I don't have a name for this Special Program, I don't have an office or staff or letterhead, and I don't get grants, but I do spend a lot of time working with students in pursuit of some theme or goal bigger than teaching my latest assigned class. It's way above and beyond my assigned work, it doesn't fit neatly into any part of the university flow chart, but it is most definitely relevant to my work and the success of my students.
In many ways, it's not so different from some formally-named Special Program that take in students, give them lots of individual attention, and produce well-photographed anecdotes. What I do is less formal and smaller in scale, but it's the same idea.
And these things don't come free: Either somebody gives money so that faculty can buy out their time and/or hire staff, or they volunteer their time. I volunteer my time for this, and rationalize it as being in the spirit of the service components of my job. Other people get grants and formally document their time as being part of the job. Either way, that time comes at a cost that must be borne by somebody.
Anyway, a while back, somebody in my professional organization (somebody who is NOT in academia) said that more colleges need professors who get involved in this organization, so we can have more students involved. It's a great idea, but he offered with a side helping of "So why doesn't somebody just..." And the answer is simple: It's a lot of work and time is scarce. And, even worse, getting students to network with the private sector rarely lines up directly with the agendas of people who fund Special Programs at universities. Research funding agencies want to see people go to graduate school and publish research, organizations oriented toward social agendas usually want to hear about graduation and retention rates more than post-college employment, and companies are happy to network with students but uninterested in helping students network with their competitors. So this is very much a volunteer thing, and volunteer work has a personal cost.
So there's nothing worse than "Hey, I heard about this Amazing Special Program; why doesn't somebody just...."

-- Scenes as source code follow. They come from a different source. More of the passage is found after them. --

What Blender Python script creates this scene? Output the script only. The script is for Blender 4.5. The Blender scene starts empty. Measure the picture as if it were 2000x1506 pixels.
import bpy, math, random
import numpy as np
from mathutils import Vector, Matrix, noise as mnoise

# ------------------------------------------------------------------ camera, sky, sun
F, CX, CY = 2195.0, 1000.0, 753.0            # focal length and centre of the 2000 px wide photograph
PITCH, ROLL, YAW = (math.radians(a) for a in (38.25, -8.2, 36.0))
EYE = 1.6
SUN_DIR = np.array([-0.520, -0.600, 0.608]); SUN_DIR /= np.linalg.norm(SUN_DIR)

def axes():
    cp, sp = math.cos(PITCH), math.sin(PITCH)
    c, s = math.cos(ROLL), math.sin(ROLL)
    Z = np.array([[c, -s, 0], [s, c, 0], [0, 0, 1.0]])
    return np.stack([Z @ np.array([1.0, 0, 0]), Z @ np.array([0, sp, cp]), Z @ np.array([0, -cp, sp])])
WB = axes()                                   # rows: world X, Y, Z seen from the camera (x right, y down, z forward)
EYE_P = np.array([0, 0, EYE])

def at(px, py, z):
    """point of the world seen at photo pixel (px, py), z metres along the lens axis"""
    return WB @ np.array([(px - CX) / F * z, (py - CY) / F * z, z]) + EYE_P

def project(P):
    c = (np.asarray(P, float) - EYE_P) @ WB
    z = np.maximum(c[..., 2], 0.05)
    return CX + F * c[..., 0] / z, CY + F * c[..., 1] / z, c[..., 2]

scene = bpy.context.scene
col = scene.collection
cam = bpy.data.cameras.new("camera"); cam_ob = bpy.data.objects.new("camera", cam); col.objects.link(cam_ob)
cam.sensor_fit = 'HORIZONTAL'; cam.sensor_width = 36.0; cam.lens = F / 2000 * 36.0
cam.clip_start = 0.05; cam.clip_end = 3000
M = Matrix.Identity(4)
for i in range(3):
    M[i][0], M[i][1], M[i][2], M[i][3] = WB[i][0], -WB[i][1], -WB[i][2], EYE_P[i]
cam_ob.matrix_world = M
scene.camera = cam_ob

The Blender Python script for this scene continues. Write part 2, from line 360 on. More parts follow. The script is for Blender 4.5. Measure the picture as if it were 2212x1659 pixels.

I actually gained a bit of respect for Special Programs people when I came to this realization. I might radically dissent from their agenda of churning more kids through PhD programs, but the basic point that students only succeed at something if people invest massive amounts of time working with them is true of any endeavor. And there's nothing worse than "Why don't we just...." Hence I hate articles on Special Programs, because they always act like there's this silver bullet. There isn't. It's a shitload of time, whether that time was volunteered or paid for. There's no magic, no silver bullet. It's just work. But the arbiters of respectable opinion always dress up this work as some sort of magical Best Practice that can be replicated If Everyone Would Just [fill in the blank].